THE man who stabbed to death a teenager in a frenzied attack has been jailed for life.
Nathan Costello was told he must serve almost 20 years behind bars before he can be considered for release.
Judge Penny Moreland described the attack as brutal as she jailed the 31-year-old for murderous attack in February last year.
"You and Taylor Black had been friends: you had fallen out a couple of years earlier at a Christmas party at your flat and you had decided you no longer wanted him to come to your flat," she said.
"You were described in evidence as someone who held a grudge; the evidence showed that after falling out with Taylor, and up to the time you killed him, you had from time to time said that you hated him and his family and that you would kill him if you ever got your hands on him."
The horrendous injuries Taylor Black suffered were outlined to the jury during the two-week trial and the judge pointed out the 'viciousness' of the fatal attack for the length of sentence.

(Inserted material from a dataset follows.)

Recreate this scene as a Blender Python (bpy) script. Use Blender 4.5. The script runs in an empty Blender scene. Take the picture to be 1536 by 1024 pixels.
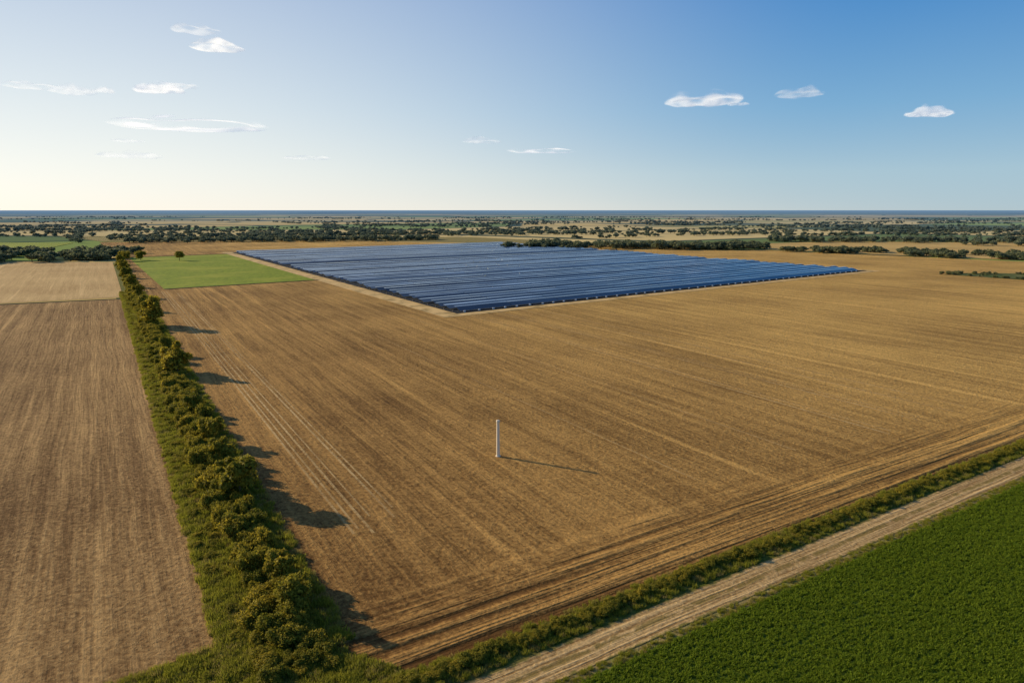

She said: "That attack included a stab wound to the chest, which passed through Taylor’s heart and liver into his stomach. That was a fatal wound, but not immediately a wound which incapacitated Taylor: he stood up, and moved to the front door of the flat.
"There you attacked him again. At some point during this attack, you stabbed him in the head with such force that the tip of the knife broke off in his skull: after that, you stabbed him in the head with very severe force, penetrating his skull with the knife after the tip had been broken off, through his brain.
"The pathologist described the knife as passing almost from one side to the other through the brain. After you inflicted this injury, the knife remained embedded in Taylor’s head."
Jurors had heard how Costello claimed to have little memory of the attack and maintained his defence was 'diminished responsibility'.
The judge told Costello that the jury did not believe that the balance of his mind was affected at the time of the murder.
She added: "As well as the suffering you caused to Taylor before you killed him, I have heard in the statement read by his mother Lyndsey of the terrible grief that she suffers after losing her son, and the sadness and pain of Taylor’s grandmother, and brother, and other family members. No sentence that the court can impose can help them in their hurt."